The term transparency is everywhere in policy debates over the responsibilities of technology companies and how best to regulate them. And for good reason. Tech companies have promised greater transparency, and lawmakers in the United States, Europe, and elsewhere have proposed legislation that would enhance or require transparency, often at the urging of civil society. Transparency can enhance public understanding of how technology companies operate and make them more accountable, whether through public pressure or legal constraints. It is offered as part of a solution to difficult problems raised by technology, from combating the spread of mis- and disinformation to reining in government surveillance to addressing discriminatory online advertising and more. 

But what exactly do we mean when we talk about transparency when it comes to technology companies like social networks, messaging services, and telecommunications firms? Transparency can take a variety of forms, and different stakeholders will find different types of transparency useful or important. And different forms of transparency give rise to varying technical, legal, and practical challenges.

This paper sets forth a conceptual framework for transparency about practices that affect users’ speech, access to information, and privacy from government surveillance. It maps and briefly describes current and past efforts at transparency in four distinct categories: 

  1. Transparency reports that provide aggregated data and qualitative information about moderation actions, disclosures, and other practices concerning user generated content and government surveillance; 
  2. User notifications about government demands for their data and moderation of their content; 
  3. Access to data held by intermediaries for independent researchers, public policy advocates, and journalists; and 
  4. Public-facing analysis, assessments, and audits of technology company practices with respect to user speech and privacy from government surveillance. 

The purpose of the framework is to delineate the different ways that policymakers, civil society, the private sector, and the public are discussing technology company transparency in order to provide greater clarity about the potential benefits and tradeoffs that come with each form of transparency. Discussions of each of these four categories of transparency mechanisms often happen in parallel, as if each is entirely separate from the others. However, efforts to improve transparency must appreciate how the different forms are linked and where they differ, as well as the challenges and tradeoffs in enhancing each form of transparency through voluntary and regulatory interventions. 

For example, various forms of transparency could be helpful in combating the spread of disinformation online.
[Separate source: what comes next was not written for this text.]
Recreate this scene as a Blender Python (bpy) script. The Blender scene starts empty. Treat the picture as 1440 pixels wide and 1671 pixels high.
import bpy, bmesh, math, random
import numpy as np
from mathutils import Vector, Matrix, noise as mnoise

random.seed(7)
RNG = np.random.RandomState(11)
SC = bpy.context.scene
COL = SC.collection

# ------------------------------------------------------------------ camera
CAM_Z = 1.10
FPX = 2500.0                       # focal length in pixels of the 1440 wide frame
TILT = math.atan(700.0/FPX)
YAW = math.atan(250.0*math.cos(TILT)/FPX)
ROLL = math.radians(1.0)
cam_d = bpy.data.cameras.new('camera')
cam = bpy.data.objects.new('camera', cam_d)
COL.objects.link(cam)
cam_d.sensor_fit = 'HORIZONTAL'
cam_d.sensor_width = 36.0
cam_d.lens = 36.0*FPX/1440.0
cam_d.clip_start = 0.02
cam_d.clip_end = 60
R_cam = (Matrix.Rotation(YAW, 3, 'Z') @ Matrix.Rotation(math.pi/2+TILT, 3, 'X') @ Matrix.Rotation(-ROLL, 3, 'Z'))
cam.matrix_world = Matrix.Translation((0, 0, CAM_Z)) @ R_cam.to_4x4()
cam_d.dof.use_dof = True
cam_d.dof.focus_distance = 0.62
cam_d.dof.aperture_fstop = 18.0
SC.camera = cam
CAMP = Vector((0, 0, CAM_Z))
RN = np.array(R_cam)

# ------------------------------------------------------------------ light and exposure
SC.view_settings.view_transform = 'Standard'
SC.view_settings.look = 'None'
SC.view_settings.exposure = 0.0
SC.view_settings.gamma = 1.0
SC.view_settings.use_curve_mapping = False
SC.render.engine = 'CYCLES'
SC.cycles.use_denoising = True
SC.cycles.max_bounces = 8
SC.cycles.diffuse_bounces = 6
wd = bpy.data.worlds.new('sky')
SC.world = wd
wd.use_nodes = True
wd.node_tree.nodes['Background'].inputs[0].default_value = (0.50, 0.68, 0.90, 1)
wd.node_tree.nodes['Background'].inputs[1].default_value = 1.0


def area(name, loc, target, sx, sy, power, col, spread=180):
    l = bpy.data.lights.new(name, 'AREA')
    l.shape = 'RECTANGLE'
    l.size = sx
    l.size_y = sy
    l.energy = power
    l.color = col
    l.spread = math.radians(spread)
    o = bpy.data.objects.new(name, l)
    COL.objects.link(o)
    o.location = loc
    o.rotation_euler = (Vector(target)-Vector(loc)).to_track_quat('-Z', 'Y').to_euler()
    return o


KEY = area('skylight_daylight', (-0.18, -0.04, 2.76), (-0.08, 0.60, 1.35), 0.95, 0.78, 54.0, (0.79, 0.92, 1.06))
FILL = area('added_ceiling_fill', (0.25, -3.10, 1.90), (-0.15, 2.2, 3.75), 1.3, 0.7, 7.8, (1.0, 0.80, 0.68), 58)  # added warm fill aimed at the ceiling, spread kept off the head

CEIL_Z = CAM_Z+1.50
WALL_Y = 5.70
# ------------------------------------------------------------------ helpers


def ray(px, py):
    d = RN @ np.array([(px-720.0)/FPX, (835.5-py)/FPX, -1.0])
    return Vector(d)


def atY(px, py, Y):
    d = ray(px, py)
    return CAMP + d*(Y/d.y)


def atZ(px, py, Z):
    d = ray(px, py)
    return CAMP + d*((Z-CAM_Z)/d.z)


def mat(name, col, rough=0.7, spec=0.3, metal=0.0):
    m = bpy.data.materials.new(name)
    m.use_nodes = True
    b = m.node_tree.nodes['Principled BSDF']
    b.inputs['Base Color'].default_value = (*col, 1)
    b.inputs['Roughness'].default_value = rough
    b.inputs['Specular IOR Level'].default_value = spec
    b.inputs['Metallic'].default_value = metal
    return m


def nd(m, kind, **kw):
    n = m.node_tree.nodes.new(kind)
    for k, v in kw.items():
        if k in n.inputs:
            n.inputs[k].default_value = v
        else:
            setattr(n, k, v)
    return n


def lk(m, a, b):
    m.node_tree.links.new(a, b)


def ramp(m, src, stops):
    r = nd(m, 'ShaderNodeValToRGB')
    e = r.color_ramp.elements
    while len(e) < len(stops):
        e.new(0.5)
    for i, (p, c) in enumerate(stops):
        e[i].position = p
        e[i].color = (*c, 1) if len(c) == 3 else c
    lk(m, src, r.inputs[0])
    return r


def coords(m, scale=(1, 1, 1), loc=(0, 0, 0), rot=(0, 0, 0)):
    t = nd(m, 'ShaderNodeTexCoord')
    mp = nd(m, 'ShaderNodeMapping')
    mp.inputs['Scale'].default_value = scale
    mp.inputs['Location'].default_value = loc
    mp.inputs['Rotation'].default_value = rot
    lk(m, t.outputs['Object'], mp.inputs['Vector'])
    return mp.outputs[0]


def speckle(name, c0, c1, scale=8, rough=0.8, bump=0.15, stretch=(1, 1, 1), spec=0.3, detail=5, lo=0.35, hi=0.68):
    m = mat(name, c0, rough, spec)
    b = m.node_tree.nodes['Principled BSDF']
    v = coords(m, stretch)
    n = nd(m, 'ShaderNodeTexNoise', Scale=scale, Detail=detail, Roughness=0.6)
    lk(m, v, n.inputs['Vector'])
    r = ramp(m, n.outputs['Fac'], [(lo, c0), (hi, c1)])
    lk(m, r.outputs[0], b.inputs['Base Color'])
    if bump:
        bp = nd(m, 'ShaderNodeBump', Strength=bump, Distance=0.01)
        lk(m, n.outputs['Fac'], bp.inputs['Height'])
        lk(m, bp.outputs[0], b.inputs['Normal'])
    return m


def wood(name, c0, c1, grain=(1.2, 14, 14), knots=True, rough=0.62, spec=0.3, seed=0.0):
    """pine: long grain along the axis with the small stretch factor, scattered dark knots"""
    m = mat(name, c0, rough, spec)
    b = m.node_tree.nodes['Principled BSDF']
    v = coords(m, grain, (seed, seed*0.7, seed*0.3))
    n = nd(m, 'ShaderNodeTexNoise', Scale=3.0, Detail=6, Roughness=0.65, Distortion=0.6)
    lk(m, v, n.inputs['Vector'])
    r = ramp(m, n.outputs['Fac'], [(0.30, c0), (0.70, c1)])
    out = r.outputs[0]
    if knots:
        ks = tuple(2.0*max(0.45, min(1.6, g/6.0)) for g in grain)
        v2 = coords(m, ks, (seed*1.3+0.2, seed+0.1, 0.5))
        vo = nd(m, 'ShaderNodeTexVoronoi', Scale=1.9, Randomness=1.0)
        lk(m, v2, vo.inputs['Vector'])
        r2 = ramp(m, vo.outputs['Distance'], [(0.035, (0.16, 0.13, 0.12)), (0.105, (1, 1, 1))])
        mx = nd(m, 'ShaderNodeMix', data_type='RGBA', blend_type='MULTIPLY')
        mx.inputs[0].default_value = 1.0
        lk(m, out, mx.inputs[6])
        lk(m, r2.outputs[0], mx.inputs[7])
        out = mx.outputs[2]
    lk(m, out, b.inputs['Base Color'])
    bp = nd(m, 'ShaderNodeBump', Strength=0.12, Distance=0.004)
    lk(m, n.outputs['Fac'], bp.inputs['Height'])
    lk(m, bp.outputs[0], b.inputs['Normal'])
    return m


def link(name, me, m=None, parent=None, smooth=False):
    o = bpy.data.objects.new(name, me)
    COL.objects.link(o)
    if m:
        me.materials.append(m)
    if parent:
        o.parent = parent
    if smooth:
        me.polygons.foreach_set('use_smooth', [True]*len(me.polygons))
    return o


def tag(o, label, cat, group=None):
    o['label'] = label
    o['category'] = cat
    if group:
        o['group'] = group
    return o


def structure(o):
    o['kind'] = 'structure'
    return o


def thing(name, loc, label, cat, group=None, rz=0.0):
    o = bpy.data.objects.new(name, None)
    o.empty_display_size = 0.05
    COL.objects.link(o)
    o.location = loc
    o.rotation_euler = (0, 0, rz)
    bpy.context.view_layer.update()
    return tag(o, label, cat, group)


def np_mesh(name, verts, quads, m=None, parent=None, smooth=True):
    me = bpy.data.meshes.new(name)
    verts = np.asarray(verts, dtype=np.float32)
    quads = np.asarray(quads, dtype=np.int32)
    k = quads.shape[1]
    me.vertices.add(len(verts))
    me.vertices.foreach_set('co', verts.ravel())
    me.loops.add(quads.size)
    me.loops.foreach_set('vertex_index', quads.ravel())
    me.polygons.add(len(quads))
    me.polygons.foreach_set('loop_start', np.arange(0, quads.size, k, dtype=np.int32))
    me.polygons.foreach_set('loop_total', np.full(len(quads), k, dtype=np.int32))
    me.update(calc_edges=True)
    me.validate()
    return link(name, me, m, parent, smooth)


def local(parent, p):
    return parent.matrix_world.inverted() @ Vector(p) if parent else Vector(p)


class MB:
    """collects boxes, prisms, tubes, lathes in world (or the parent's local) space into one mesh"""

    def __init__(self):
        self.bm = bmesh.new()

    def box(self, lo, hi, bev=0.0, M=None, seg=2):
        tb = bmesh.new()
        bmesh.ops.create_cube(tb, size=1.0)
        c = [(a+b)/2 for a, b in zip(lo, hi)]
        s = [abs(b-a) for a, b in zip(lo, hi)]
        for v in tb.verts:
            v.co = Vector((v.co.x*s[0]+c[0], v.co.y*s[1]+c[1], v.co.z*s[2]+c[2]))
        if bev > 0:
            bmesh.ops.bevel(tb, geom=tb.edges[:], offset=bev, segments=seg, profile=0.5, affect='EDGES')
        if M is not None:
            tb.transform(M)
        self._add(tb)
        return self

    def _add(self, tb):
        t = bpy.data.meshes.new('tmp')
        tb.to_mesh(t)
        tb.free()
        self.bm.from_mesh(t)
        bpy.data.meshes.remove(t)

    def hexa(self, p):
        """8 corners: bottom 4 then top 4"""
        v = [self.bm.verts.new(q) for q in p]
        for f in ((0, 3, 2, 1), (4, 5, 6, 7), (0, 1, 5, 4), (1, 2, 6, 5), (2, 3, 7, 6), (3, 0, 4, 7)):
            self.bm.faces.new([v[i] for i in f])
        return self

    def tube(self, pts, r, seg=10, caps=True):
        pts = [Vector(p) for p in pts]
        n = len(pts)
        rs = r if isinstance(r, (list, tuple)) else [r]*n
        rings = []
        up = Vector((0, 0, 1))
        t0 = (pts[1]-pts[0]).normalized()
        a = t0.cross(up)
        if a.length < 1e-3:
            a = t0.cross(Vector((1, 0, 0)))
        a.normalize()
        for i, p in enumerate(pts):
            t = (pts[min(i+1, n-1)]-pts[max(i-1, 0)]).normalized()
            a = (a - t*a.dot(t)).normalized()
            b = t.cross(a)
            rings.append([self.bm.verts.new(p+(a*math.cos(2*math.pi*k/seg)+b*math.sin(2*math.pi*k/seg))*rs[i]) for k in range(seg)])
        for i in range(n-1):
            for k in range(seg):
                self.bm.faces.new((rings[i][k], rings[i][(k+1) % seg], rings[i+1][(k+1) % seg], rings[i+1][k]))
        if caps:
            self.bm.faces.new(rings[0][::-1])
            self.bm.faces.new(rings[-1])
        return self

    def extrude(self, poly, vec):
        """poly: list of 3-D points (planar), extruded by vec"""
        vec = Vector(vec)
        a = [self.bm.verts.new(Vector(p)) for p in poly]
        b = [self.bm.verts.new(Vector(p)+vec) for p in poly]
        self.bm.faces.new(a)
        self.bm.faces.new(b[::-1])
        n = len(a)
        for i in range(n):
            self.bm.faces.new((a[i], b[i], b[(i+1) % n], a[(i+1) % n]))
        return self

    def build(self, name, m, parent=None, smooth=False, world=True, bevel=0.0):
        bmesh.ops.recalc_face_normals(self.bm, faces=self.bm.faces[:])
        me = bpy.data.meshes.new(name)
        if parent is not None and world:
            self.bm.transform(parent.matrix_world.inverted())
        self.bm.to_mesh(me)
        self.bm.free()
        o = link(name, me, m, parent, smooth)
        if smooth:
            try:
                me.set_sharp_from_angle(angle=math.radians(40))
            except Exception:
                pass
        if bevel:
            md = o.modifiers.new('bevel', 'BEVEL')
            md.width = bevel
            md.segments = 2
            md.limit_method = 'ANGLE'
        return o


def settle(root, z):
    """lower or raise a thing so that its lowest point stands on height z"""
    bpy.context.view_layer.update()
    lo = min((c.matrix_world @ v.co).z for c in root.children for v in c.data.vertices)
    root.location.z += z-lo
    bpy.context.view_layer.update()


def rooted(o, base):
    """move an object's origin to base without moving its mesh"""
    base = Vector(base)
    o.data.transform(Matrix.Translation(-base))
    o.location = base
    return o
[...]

Policymakers and the public could gain a better general understanding of how disinformation spreads, and who it affects, through company transparency reporting, but answering specific empirical questions about the patterns and consequences of disinformation will necessitate providing independent researchers with access to data to conduct their research. Both transparency reporting and researcher access to data approaches will need to grapple with defining “disinformation,” but transparency reporting requirements may also need to resolve how companies should count their content moderation actions on disinformation, while mandated researcher access to data about online disinformation may need to resolve how to provide access to sensitive data while preserving user privacy. More targeted interventions, to help individual users navigate and debunk disinformation online, will require user-centric transparency and careful thinking about what kind of information is useful and actionable to users. And any third-party analysis or evaluation of company performance in combating disinformation would need to proceed from clear and objective criteria—likely informed by the findings from transparency reports, user notifications, and independent research.  

The framework in this paper provides a structure for understanding the big picture of technology company transparency, and how to approach the critical decisions that must be made if we are to achieve meaningful transparency by, and about, technology companies.